Los Angeles is reaching for a sustainable future — one with 100 percent renewable energy, 100 percent locally sourced water, and enhanced ecosystem and human health by 2050. Simultaneously, Los Angeles is preparing for a more populous future. By 2050, the county is expected to add about 1.5 million people increasing the population to nearly 12 million. With both sustainability and a desire to avoid turning Los Angeles into a sea of skyscrapers at the forefront of future planning, the question is: How will the county accommodate so many more people without turning into Manhattan or spreading out even further?

The answer, according to two new publications from Thom Mayne, UCLA distinguished professor of architecture and Pritzker Architecture Prize-winning architect, is adding density along the Wilshire Corridor. In partnership with the Sustainable LA Grand Challenge, two new reports — one focused on sustainability and ecosystem health and another on what Wilshire Boulevard could look like with added density — mark the first attempt at visually imagining what the future might look like in the nation’s second-largest city.

The greater Los Angeles area holds nearly half of the state’s population and makes up the third-largest metropolitan economy in the world. With this in mind, Mayne and the Now Institute at UCLA, which he founded, have proposed a scenario to create room for an additional 1.5 million more people in the region while changing only 1 percent of Los Angeles County.

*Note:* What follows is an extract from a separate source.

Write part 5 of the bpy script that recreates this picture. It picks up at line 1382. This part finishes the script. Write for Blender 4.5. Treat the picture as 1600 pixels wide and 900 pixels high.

The Wilshire Corridor extends for nearly 16 miles and spans three cities — Los Angeles, Beverly Hills and Santa Monica. It is a microcosm of the cultural, economic and physical diversity of Los Angeles.

“It’s an ideal ‘urban laboratory’ for studying the relationships between density, demographics, transit, and access to resources in the city” Mayne said. “With the Wilshire Boulevard study, we’re bringing our own intellectual creative capital that comes from our international work in Europe and Asia and elsewhere, and presenting a comprehensive urbanist resolution to these problems that’s not uncommon in a huge amount of the world.”

Mayne said that Wilshire Boulevard could easily accommodate another million residents and still maintain levels of density less than Manhattan. Additionally, concentrating density along Wilshire would allow more than 1 million Los Angeles residents to live within a half mile of a Metro stop, once the Purple Line is extended to Santa Monica. Including affordable housing in development targeted along public transit could help promote socioeconomic diversity, as well.

Despite the presence of many highly dense areas, Los Angeles County is infamous for its urban-sprawl approach to accommodating population growth. Historically, development has spread into northern areas such as the Antelope Valley and the Santa Clarita Valley where there’s available land. The upshot is that as people move away from urban centers, water, energy and transportation resources are strained, resulting in more congested freeways, limited access to public transportation, and a higher water demand for single-family residents.

“L.A. is facing macro-problems that are not particular to this country or city. But at this point in history, particularly in the U.S., we seem to be a bit shy about dealing with the scale of the problems that seem to be so much a part of the 21st century,” said Eui-Sung Yi, director of the Now Institute.

With the proposed Wilshire Corridor strategy, Los Angeles could increase energy efficiency through mixed-use buildings, prevent increased water demand from single-family lawns, and reduce additional vehicle emissions associated with long commutes and sprawl, the report states. Were Los Angeles to follow its historical housing development patterns of low-slung apartment buildings and single-family homes, it would take more than 150,000 acres to meet housing demand at L.A.’s current densities. By “building up,” the report indicates that the corridor could easily create 70 percent more public open space for stormwater capture, habitat and heat diffusion.

These publications compare the Wilshire Corridor to major metropolises such as Barcelona’s Av. Diagonal ;and New York’s Broadway, suggesting that a similar approach be taken to sustainably accommodate growing populations in Los Angeles. As new research informs current models, the Now Institute recognizes that these scenarios can and will change just like Los Angeles itself.

“Thom Mayne and the Now Institute have provided a provocative vision for what a sustainable Los Angeles could look like,” said Mark Gold, UCLA associate vice chancellor for environment and sustainability. “My hope is that it leads to meaningful dialogue on what Los Angeles can become in the future.”